### Exercise objective
Leaving out every picture, copy the lines of the data exactly, from the first through the line containing "rnd = random.Random(7)".

### Source data
_ _ _ _ _

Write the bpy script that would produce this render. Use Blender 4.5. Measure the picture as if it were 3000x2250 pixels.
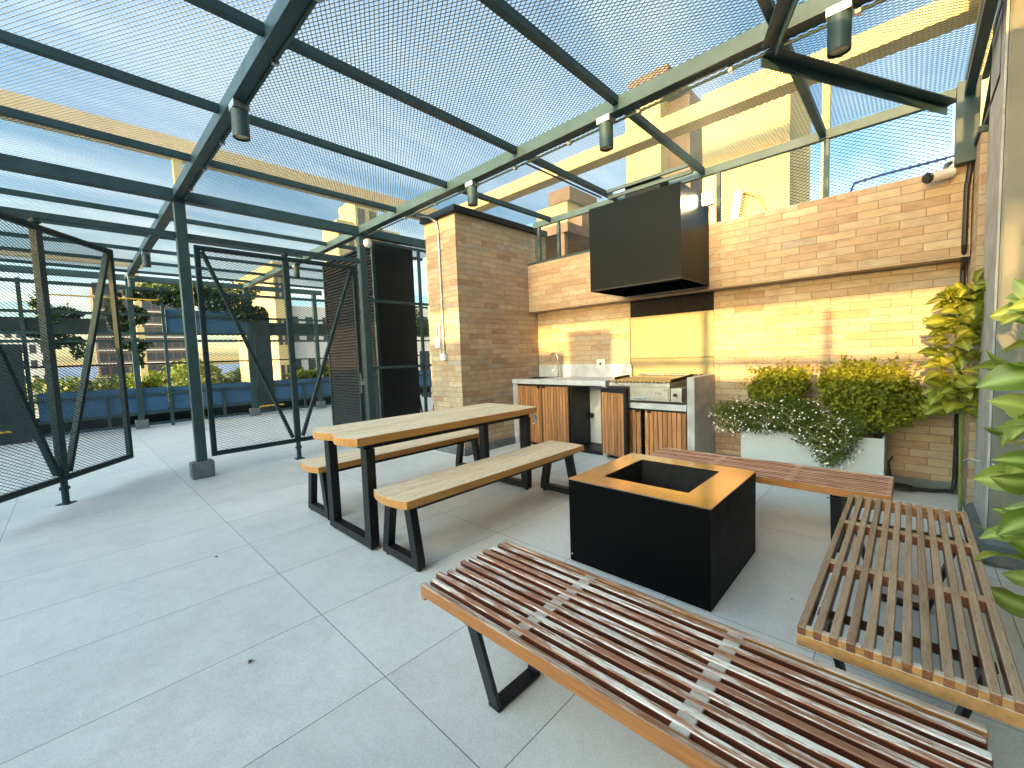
import bpy, bmesh, math, random
import numpy as np
from mathutils import Vector, Matrix, Euler
R_ = math.radians
sc = bpy.context.scene
for o in list(bpy.data.objects): bpy.data.objects.remove(o)
rnd = random.Random(7)

# ------------------------------------------------------------------ camera, sky, sun, exposure
CAMROWS = [[0.7251364, 0.6876327, -0.0365845], [-0.0216344, 0.0758522, 0.9968843], [-0.6882653, 0.7220856, -0.0698797]]
r, u, f = (Vector(v) for v in CAMROWS)
cam = bpy.data.cameras.new('camera'); cam.sensor_width = 36; cam.lens = 36*1227.55/3000
cam.clip_start = .02; cam.clip_end = 6000
co = bpy.data.objects.new('camera', cam); sc.collection.objects.link(co)
co.matrix_world = Matrix(((r.x,u.x,-f.x,0),(r.y,u.y,-f.y,0),(r.z,u.z,-f.z,1.227),(0,0,0,1)))
sc.camera = co
SUN_EL = 7.5
sun = bpy.data.lights.new('sun', 'SUN'); sun.energy = 4.4; sun.angle = R_(.5); sun.color = (1, .58, .19)
so = bpy.data.objects.new('sun', sun); sc.collection.objects.link(so)
so.rotation_euler = Vector((0, math.cos(R_(SUN_EL)), -math.sin(R_(SUN_EL)))).to_track_quat('-Z', 'Y').to_euler()
sc.view_settings.view_transform = 'Standard'; sc.view_settings.look = 'None'
sc.view_settings.exposure = 1.74; sc.view_settings.gamma = 1
w = bpy.data.worlds.new('World'); sc.world = w; w.use_nodes = True
nt = w.node_tree; nt.nodes.clear()
def N(nt, t, **k):
    n = nt.nodes.new(t)
    for a, b in k.items():
        if a in n.inputs.keys(): n.inputs[a].default_value = b
        else: setattr(n, a, b)
    return n
def math_(nt, op, a, b=None, c=None, clamp=False):
    n = nt.nodes.new('ShaderNodeMath'); n.operation = op; n.use_clamp = clamp
    for i, v in enumerate((a, b, c)):
        if v is None: continue
        if isinstance(v, (int, float)): n.inputs[i].default_value = v
        else: nt.links.new(v, n.inputs[i])
    return n.outputs[0]
def ramp(nt, fac, stops):
    n = nt.nodes.new('ShaderNodeValToRGB'); e = n.color_ramp.elements
    e[0].position, e[0].color = stops[0][0], (*stops[0][1], 1)
    e[1].position, e[1].color = stops[-1][0], (*stops[-1][1], 1)
    for p, c in stops[1:-1]:
        x = e.new(p); x.color = (*c, 1)
    nt.links.new(fac, n.inputs[0]); return n.outputs[0]
def mix(nt, fac, a, b, blend='MIX'):
    n = nt.nodes.new('ShaderNodeMix'); n.data_type = 'RGBA'; n.blend_type = blend
    for i, v in ((0, fac), (6, a), (7, b)):
        if isinstance(v, (int, float)): n.inputs[i].default_value = v
        elif isinstance(v, tuple): n.inputs[i].default_value = (*v, 1) if len(v) == 3 else v
        else: nt.links.new(v, n.inputs[i])
    return n.outputs[2]
sky = N(nt, 'ShaderNodeTexSky', sky_type='NISHITA', sun_disc=False, sun_elevation=R_(SUN_EL), sun_rotation=R_(180), air_density=1.0, dust_density=1.2, ozone_density=1.5)
tc = N(nt, 'ShaderNodeTexCoord')
sep = N(nt, 'ShaderNodeSeparateXYZ'); nt.links.new(tc.outputs['Generated'], sep.inputs[0])
zz = math_(nt, 'ADD', math_(nt, 'MAXIMUM', sep.outputs[2], 0.0), .12)
px = math_(nt, 'DIVIDE', sep.outputs[0], zz); py = math_(nt, 'DIVIDE', sep.outputs[1], zz)
cb = N(nt, 'ShaderNodeCombineXYZ'); nt.links.new(math_(nt, 'MULTIPLY', px, 1.5), cb.inputs[0]); nt.links.new(math_(nt, 'MULTIPLY', py, .42), cb.inputs[1])
cn = N(nt, 'ShaderNodeTexNoise', Scale=1.15, Detail=7.0, Roughness=.56, Distortion=.35); nt.links.new(cb.outputs[0], cn.inputs['Vector'])
cloud = ramp(nt, cn.outputs[0], [(.40, (0,0,0)), (.51, (.5,.5,.5)), (.62, (1,1,1))])
blue = mix(nt, 1.0, sky.outputs[0], (.70, 1.08, 1.27), 'MULTIPLY')
skyc = mix(nt, cloud, blue, mix(nt, 1.0, sky.outputs[0], (2.5, 2.1, 1.85), 'MULTIPLY'))
hz = math_(nt, 'POWER', math_(nt, 'SUBTRACT', 1.0, math_(nt, 'MINIMUM', math_(nt, 'MAXIMUM', sep.outputs[2], 0.0), 1.0)), 7.0)
skyc = mix(nt, math_(nt, 'MULTIPLY', hz, .55), skyc, mix(nt, 1.0, sky.outputs[0], (1.5, 1.42, 1.42), 'MULTIPLY'))
# the unseen sunset sky behind the camera is boosted to fill floor and walls
rear_fill = nt.nodes.new('ShaderNodeMapRange'); rear_fill.interpolation_type = 'SMOOTHERSTEP'
nt.links.new(sep.outputs[1], rear_fill.inputs[0])
for i, v in ((1, .05), (2, -.65), (3, 0.), (4, 1.)): rear_fill.inputs[i].default_value = v
skyc = mix(nt, 1.0, skyc, mix(nt, rear_fill.outputs[0], (1,1,1), (4.75,4.68,3.95)), 'MULTIPLY')
bg = N(nt, 'ShaderNodeBackground', Strength=.12); nt.links.new(skyc, bg.inputs[0])
wo = N(nt, 'ShaderNodeOutputWorld'); nt.links.new(bg.outputs[0], wo.inputs[0])

# ------------------------------------------------------------------ materials
def new_mat(name):
    m = bpy.data.materials.new(name); m.use_nodes = True
    nt = m.node_tree; b = nt.nodes['Principled BSDF']; return m, nt, b
def coords(nt, scale=(1,1,1), obj=True):
    mp = nt.nodes.new('ShaderNodeMapping'); mp.inputs['Scale'].default_value = scale
    if obj: nt.links.new(nt.nodes.new('ShaderNodeTexCoord').outputs['Object'], mp.inputs[0])
    else: nt.links.new(nt.nodes.new('ShaderNodeNewGeometry').outputs['Position'], mp.inputs[0])
    return mp.outputs[0]
def noise(nt, vec, scale, detail=4, rough=.55):
    n = N(nt, 'ShaderNodeTexNoise', Scale=scale, Detail=detail, Roughness=rough); nt.links.new(vec, n.inputs['Vector']); return n.outputs[0]
def bump(nt, b, h, strength=.2, dist=.01):
    n = N(nt, 'ShaderNodeBump', Strength=strength, Distance=dist); nt.links.new(h, n.inputs['Height']); nt.links.new(n.outputs[0], b.inputs['Normal'])
def plain(name, col, rough=.5, metal=0.0, var=.15, scale=6.0, bmp=0.0, bscale=60, spec=.5, dirt=None, rv=.09):
    m, nt, b = new_mat(name)
    v = coords(nt, obj=False)
    n1 = noise(nt, v, scale, 5)
    lo = tuple(c*(1-var) for c in col); hi = tuple(min(1, c*(1+var)) for c in col)
    c = ramp(nt, n1, [(.3, lo), (.7, hi)])
    if dirt:
        n2 = noise(nt, v, dirt[1], 8, .7)
        c = mix(nt, ramp(nt, n2, [(dirt[2], (0,0,0)), (dirt[2]+.1, (1,1,1))]), c, dirt[0])
    nt.links.new(c, b.inputs['Base Color'])
    b.inputs['Metallic'].default_value = metal; b.inputs['Specular IOR Level'].default_value = spec
    rr = ramp(nt, noise(nt, v, scale*2.3, 5), [(.3, (max(.03, rough-rv),)*3), (.7, (min(1, rough+rv),)*3)])
    nt.links.new(rr, b.inputs['Roughness'])
    if bmp: bump(nt, b, noise(nt, v, bscale, 3), bmp, .004)
    return m
M = {}
M['teal'] = plain('teal_painted_steel', (.032,.063,.068), .46, var=.18, scale=5, bmp=.05, bscale=200, rv=.05, spec=.28, dirt=((.055,.060,.056), 14, .66))
M['mesh'] = plain('expanded_metal_paint', (.078,.112,.125), .45, var=.1, scale=3)
M['teal_gate'] = plain('dark_teal_gate_paint', (.023,.045,.049), .5, var=.2, scale=6, spec=.22, rv=.04)
M['mesh_dark'] = plain('dark_expanded_metal', (.014,.027,.030), .5, var=.1, scale=3, spec=.2)
M['black'] = plain('black_painted_steel', (.0048,.0054,.0066), .42, var=.2, scale=9, bmp=.03, bscale=150, spec=.35, rv=.04)
M['pitblack'] = plain('matt_black_steel', (.0010,.0011,.0014), .5, var=.15, scale=6, spec=.08, rv=.03)
M['hood'] = plain('dark_satin_steel', (.0034,.0060,.0064), .36, var=.06, scale=2, bmp=.012, bscale=3, rv=.015, spec=.10)
M['soot_and_shade'] = plain('soot_and_shade_black', (.006,.006,.006), .9, var=.3, scale=9)
M['blue'] = plain('blue_painted_steel', (.030,.105,.205), .45, var=.18, scale=3.5, bmp=.03, bscale=90, dirt=((.07,.10,.14), 5, .68))
M['dark_planter'] = plain('charcoal_planter_steel', (.026,.040,.044), .55, var=.25, scale=4, spec=.25)
M['concrete'] = plain('cast_concrete', (.36,.37,.37), .7, var=.22, scale=7, bmp=.12, bscale=45, dirt=((.24,.24,.23), 9, .6))
M['worktop'] = plain('worktop_concrete', (.46,.48,.50), .45, var=.16, scale=9, bmp=.05, bscale=60, dirt=((.30,.30,.29), 7, .63))
M['column'] = plain('plastered_column', (.150,.158,.132), .6, var=.12, scale=3, bmp=.05, bscale=70)
M['curb'] = plain('painted_curb', (.12,.145,.15), .6, var=.25, scale=7, bmp=.1, bscale=60)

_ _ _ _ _

### Finished task
Write the bpy script that would produce this render. Use Blender 4.5. Measure the picture as if it were 3000x2250 pixels.
import bpy, bmesh, math, random
import numpy as np
from mathutils import Vector, Matrix, Euler
R_ = math.radians
sc = bpy.context.scene
for o in list(bpy.data.objects): bpy.data.objects.remove(o)
rnd = random.Random(7)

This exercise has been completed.